** start DATASET SECTION **

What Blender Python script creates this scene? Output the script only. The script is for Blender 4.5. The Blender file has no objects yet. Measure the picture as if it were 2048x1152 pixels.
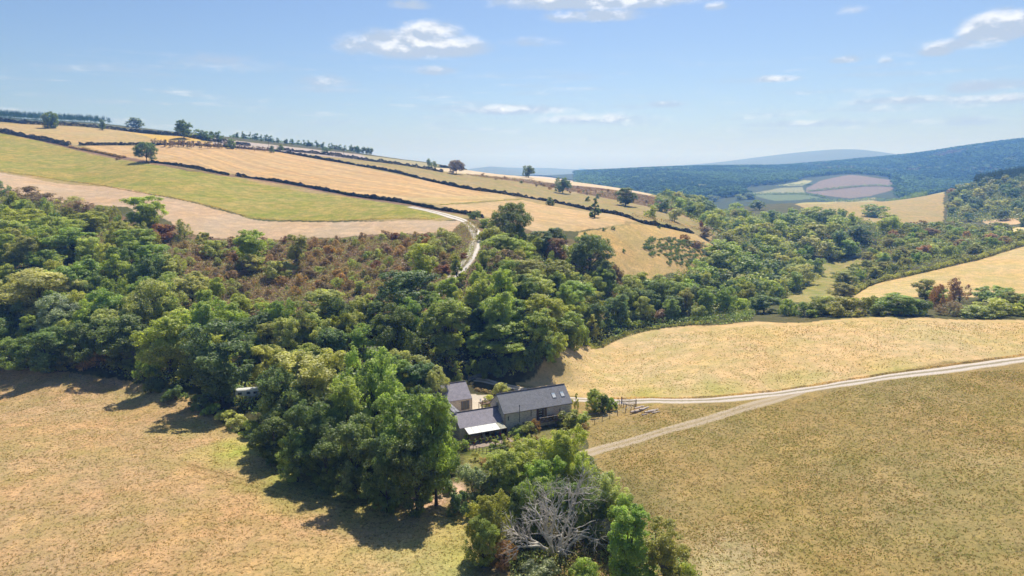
import bpy, math, random
import numpy as np
rng = np.random.default_rng(7)
random.seed(7)
S = bpy.context.scene
COL = S.collection

# ---------------------------------------------------------------- camera
CAM_H = 57.0
PITCH = math.radians(10.0)
FPX = 1368.0                       # focal length measured on the 2048 px wide photograph
cam_data = bpy.data.cameras.new("camera")
cam_data.sensor_width = 36.0
cam_data.lens = 36.0 * FPX / 2048.0
cam_data.clip_start = 0.5
cam_data.clip_end = 40000.0
cam = bpy.data.objects.new("camera", cam_data)
COL.objects.link(cam)
cam.location = (0, 0, CAM_H)
cam.rotation_euler = (math.radians(90) - PITCH, 0, 0)
S.camera = cam

# ---------------------------------------------------------------- light
SUN_EL = math.radians(57)
SUN_AZ = math.radians(15)          # to the right of the view axis (+Y towards +X)
sun_data = bpy.data.lights.new("sun", 'SUN')
sun_data.energy = 3.4
sun_data.angle = math.radians(0.6)
sun_data.color = (1.0, 0.955, 0.88)
sun = bpy.data.objects.new("sun", sun_data)
COL.objects.link(sun)
sun.location = (60, 200, 300)
sun.rotation_euler = (math.radians(90) - SUN_EL, 0, math.pi - SUN_AZ)

S.view_settings.view_transform = 'Standard'
S.view_settings.look = 'None'
S.view_settings.exposure = 0.80
S.view_settings.gamma = 1.0

W = bpy.data.worlds.new("World")
S.world = W
W.use_nodes = True
S.cycles.volume_bounces = 1
S.cycles.max_bounces = 10
S.cycles.diffuse_bounces = 8
S.cycles.transmission_bounces = 6

def build_world():
    nt = W.node_tree
    N, L = nt.nodes, nt.links
    N.clear()
    def math_(op, a, b=None, c=None, clamp=False):
        n = N.new('ShaderNodeMath'); n.operation = op; n.use_clamp = clamp
        for i, v in enumerate((a, b, c)):
            if v is None: continue
            if isinstance(v, (int, float)): n.inputs[i].default_value = v
            else: L.new(v, n.inputs[i])
        return n.outputs[0]
    def ss(x, a, b):
        n = N.new('ShaderNodeMapRange'); n.interpolation_type = 'SMOOTHSTEP'
        L.new(x, n.inputs[0])
        for i, v in ((1, a), (2, b)): n.inputs[i].default_value = v
        return n.outputs[0]
    sky = N.new('ShaderNodeTexSky')
    sky.sky_type = 'NISHITA'
    sky.sun_disc = False
    sky.sun_elevation = SUN_EL
    sky.sun_rotation = SUN_AZ
    sky.altitude = 150
    sky.air_density = 1.0
    sky.dust_density = 1.0
    sky.ozone_density = 1.6
    tc = N.new('ShaderNodeTexCoord')
    sep = N.new('ShaderNodeSeparateXYZ'); L.new(tc.outputs['Generated'], sep.inputs[0])
    x, y, z = sep.outputs
    hor = math_('SQRT', math_('ADD', math_('MULTIPLY', x, x), math_('MULTIPLY', y, y)))
    hor = math_('MAXIMUM', hor, 0.02)
    el = math_('DIVIDE', z, hor)              # tangent of the elevation
    az = math_('ARCTAN2', x, y)               # compass direction, 0 = +Y
    def noise(su, sv, detail, off, rough=0.55, dv=0.0):
        cmb = N.new('ShaderNodeCombineXYZ')
        L.new(math_('MULTIPLY', az, su), cmb.inputs[0])
        L.new(math_('MULTIPLY', math_('ADD', el, dv), sv), cmb.inputs[1])
        cmb.inputs[2].default_value = off
        n = N.new('ShaderNodeTexNoise'); n.inputs['Scale'].default_value = 1.0
        n.inputs['Detail'].default_value = detail; n.inputs['Roughness'].default_value = rough
        L.new(cmb.outputs[0], n.inputs['Vector'])
        return n.outputs[0]
    # (photo x, photo y, half width, half height, weight) of the single clouds, as sky directions
    clouds = [(825, 96, 150, 36, 1.0, 62), (860, 66, 70, 26, .9, 70), (1200, 2, 215, 30, 1.0, 170), (1190, 34, 100, 18, .75, 60), (1995, 62, 85, 42, 1.15, 88),
              (1930, 90, 100, 18, .6, 60), (1873, 103, 38, 17, .85, 70), (1690, 121, 32, 10, .7, 60), (1768, 122, 18, 11, .6, 60), (1550, 159, 55, 10, .75, 60),
              (1970, 175, 90, 17, .7, 60), (1990, 200, 120, 14, .7, 60), (1800, 203, 130, 12, .65, 60), (1330, 210, 55, 9, .6, 60), (1030, 222, 150, 14, .75, 60),
              (1190, 240, 140, 15, .6, 60), (655, 166, 55, 16, .5, 40), (860, 143, 55, 12, .55, 50), (440, 130, 110, 20, .35, 40), (820, 12, 45, 12, .6, 60),
              (1430, 13, 22, 12, .6, 60), (1640, 248, 150, 10, .5, 60), (1930, 245, 100, 12, .45, 60), (620, 180, 90, 8, .35, 40), (1060, 85, 60, 12, .3, 50), (1705, 22, 30, 12, .4, 50)]
    tot = None
    lit = None
    for (cx, cy, hw, hh, wgt, br) in clouds:
        X = (cx - 1024) / FPX; Yv = (576 - cy) / FPX
        fx, fy, fz = X, math.cos(PITCH) + Yv * math.sin(PITCH), -math.sin(PITCH) + Yv * math.cos(PITCH)
        ca = math.atan2(fx, fy); ce = fz / math.hypot(fx, fy)
        kx = 1.0 / (hw * 1.12 / FPX / (1 + X * X) * 1.0); ky = 1.0 / (hh * 1.12 / FPX / math.sqrt(1 + X * X))
        u = math_('MULTIPLY', math_('SUBTRACT', az, ca), kx)
        v = math_('MULTIPLY', math_('SUBTRACT', el, ce), ky)
        # flat base: squeeze the lower half
        vlo = math_('MINIMUM', v, 0.0)
        v2 = math_('ADD', v, math_('MULTIPLY', vlo, 0.7))
        d = math_('SUBTRACT', 1.0, math_('ADD', math_('MULTIPLY', u, u), math_('MULTIPLY', v2, v2)))
        d = math_('MULTIPLY', math_('MAXIMUM', d, -1.0), wgt * 1.25)
        t = math_('MULTIPLY', math_('MAXIMUM', d, 0.0), math_('MAXIMUM', v, -1.0))
        tot = d if tot is None else math_('MAXIMUM', tot, d)
        lit = t if lit is None else math_('ADD', lit, t)
    nA = noise(24, 46, 8, 3.1, 0.6)
    nB = noise(24, 46, 8, 3.1, 0.6, dv=-0.010)
    nC = noise(90, 180, 6, 8.4, 0.62)
    edge = math_('ADD', math_('MULTIPLY', math_('SUBTRACT', nA, 0.5), 2.3), math_('MULTIPLY', math_('SUBTRACT', nC, 0.5), 1.0))
    dens = ss(math_('ADD', tot, edge), -0.25, 1.0)
    dens = math_('MULTIPLY', dens, ss(tot, -0.55, 0.30))
    dens = math_('MULTIPLY', dens, math_('MULTIPLY_ADD', ss(tot, 0.0, 0.9), 0.35, 0.62))
    # thin streaks low over the horizon
    wisp = noise(7, 90, 6, 17.0, 0.6)
    wm = math_('MULTIPLY', ss(wisp, 0.47, 0.70), math_('MULTIPLY', ss(el, 0.015, 0.06), math_('SUBTRACT', 1.0, ss(el, 0.09, 0.17))))
    dens = math_('MAXIMUM', dens, math_('MULTIPLY', wm, 0.5))
    # sunlit tops, grey bases
    shade = math_('ADD', math_('MULTIPLY', lit, 1.1), math_('MULTIPLY', math_('SUBTRACT', nB, nA), 4.5))
    shade = ss(shade, -0.15, 0.95)
    mixc = N.new('ShaderNodeMix'); mixc.data_type = 'RGBA'
    L.new(shade, mixc.inputs[0])
    K = 1.0
    mixc.inputs[6].default_value = (5.0 * K, 5.9 * K, 7.3 * K, 1)
    mixc.inputs[7].default_value = (9.6 * K, 9.9 * K, 10.4 * K, 1)
    # the Nishita colour, deepened a little away from the horizon like the photograph's
    grade = N.new('ShaderNodeMix'); grade.data_type = 'RGBA'; grade.blend_type = 'MULTIPLY'
    grade.inputs[0].default_value = 1.0
    L.new(sky.outputs[0], grade.inputs[6])
    grade.inputs[7].default_value = (.82, .92, 1.11, 1)
    m2 = N.new('ShaderNodeMix'); m2.data_type = 'RGBA'
    L.new(dens, m2.inputs[0]); L.new(grade.outputs[2], m2.inputs[6]); L.new(mixc.outputs[2], m2.inputs[7])
    bg = N.new('ShaderNodeBackground'); bg.inputs['Strength'].default_value = 0.058
    L.new(m2.outputs[2], bg.inputs['Color'])
    out = N.new('ShaderNodeOutputWorld'); L.new(bg.outputs[0], out.inputs['Surface'])
build_world()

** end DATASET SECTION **

Leave out the pictures and restate, word for word, the lines from the top of the data through the line containing "S.camera = cam", both included.

What Blender Python script creates this scene? Output the script only. The script is for Blender 4.5. The Blender file has no objects yet. Measure the picture as if it were 2048x1152 pixels.
import bpy, math, random
import numpy as np
rng = np.random.default_rng(7)
random.seed(7)
S = bpy.context.scene
COL = S.collection

# ---------------------------------------------------------------- camera
CAM_H = 57.0
PITCH = math.radians(10.0)
FPX = 1368.0                       # focal length measured on the 2048 px wide photograph
cam_data = bpy.data.cameras.new("camera")
cam_data.sensor_width = 36.0
cam_data.lens = 36.0 * FPX / 2048.0
cam_data.clip_start = 0.5
cam_data.clip_end = 40000.0
cam = bpy.data.objects.new("camera", cam_data)
COL.objects.link(cam)
cam.location = (0, 0, CAM_H)
cam.rotation_euler = (math.radians(90) - PITCH, 0, 0)
S.camera = cam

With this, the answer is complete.